The president blamed the wildfires on water shortages and blamed the water shortages on environmental laws — even though experts say both stem from climate change (Climatewire, Aug. 6).

"California wildfires are being magnified & made so much worse by the bad environmental laws which aren’t allowing massive amount of readily available water to be properly utilized. It is being diverted into the Pacific Ocean," Trump tweeted Sunday.

He reiterated that Monday: "Governor Jerry Brown must allow the Free Flow of the vast amounts of water coming from the North and foolishly being diverted into the Pacific Ocean. Can be used for fires, farming and everything else."

A burning landscape is usually contained through chemical retardants and fire breaks. Water evaporates if too much time elapses between applications. That short window means firefighters often focus water on specific areas where there’s easy access to more, rather than use it to contain a large perimeter, said Eric Kennedy, a professor of disaster and emergency management at York University.

"Water is all about location and logistics," he said. "It’s unclear how [Trump’s action] relates to the day-to-day, on-the-ground needs of the firefighters."

Before the tweets became policy, the administration’s friends and foes interpreted it as Trump flattering the California farmers who want more water for irrigation and less for natural ecosystems.

Now that Commerce has enacted it, environmentalists are framing it as a window into Trump’s dislike of regulations, even if they protect threatened animals.

Kate Poole, senior director of the Natural Resources Defense Council’s water program, called the directive a "smokescreen" to weaken the protections implemented by the government’s own scientists.

"It’s almost like the extinction of these creatures is their real goal, so that they no longer have to leave any water in rivers, but can divert it all to corporate agribusiness," she said in a statement.

Others emphasized how the blazes — including the largest in state history, the Mendocino Complex Fire — fit into the trend of rising temperatures.

"As locals and experts have pointed out, water is not the issue here — climate change is. Yet instead of addressing or even acknowledging climate change’s role in exacerbating wildfires, the administration is using fire as cover to serve special interests," Kirin Kennedy, the Sierra Club’s associate legislative director for lands and wildlife, said in a statement.

‘Radical environmentalists’

After the tweets and before the directive, Interior Secretary Ryan Zinke outlined his vision of what’s wrong with wildfire policy in a USA Today op-ed.
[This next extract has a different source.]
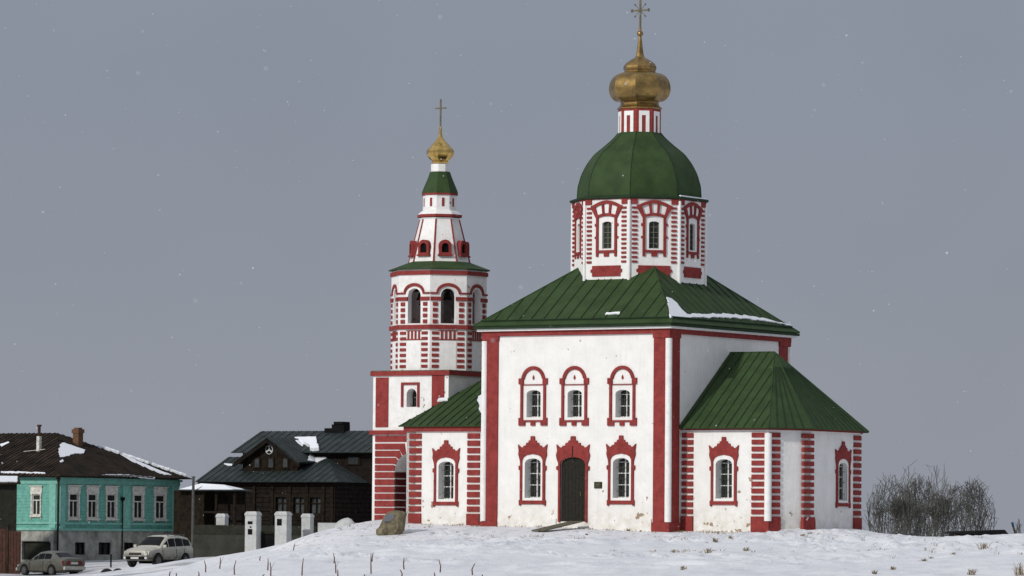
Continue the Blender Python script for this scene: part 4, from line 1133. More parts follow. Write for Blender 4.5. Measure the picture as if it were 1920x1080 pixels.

He blamed "radical environmentalists" for using "frivolous litigation" to stall efforts to clear dead and vulnerable trees from fire-prone areas.

Some career forest rangers have suggested tweaking environmental laws like the ESA and the National Environmental Policy Act to make active forest management easier. It’s a sentiment Trump echoed — "Must also tree clear to stop fire spreading!" he tweeted Sunday — but environmentalists are wary of more logging (Greenwire, Aug. 7).

Zinke also nodded at the worsening conditions across the West.

"The fires are burning hotter and more intense, due in part to hot and dry weather and in part to the fuels that overload our forests," Zinke wrote.

Asked whether that was a reference to climate change, Interior spokeswoman Heather Swift said: "The secretary directly addressed the issue of hotter and drier weather conditions in the opening of the piece."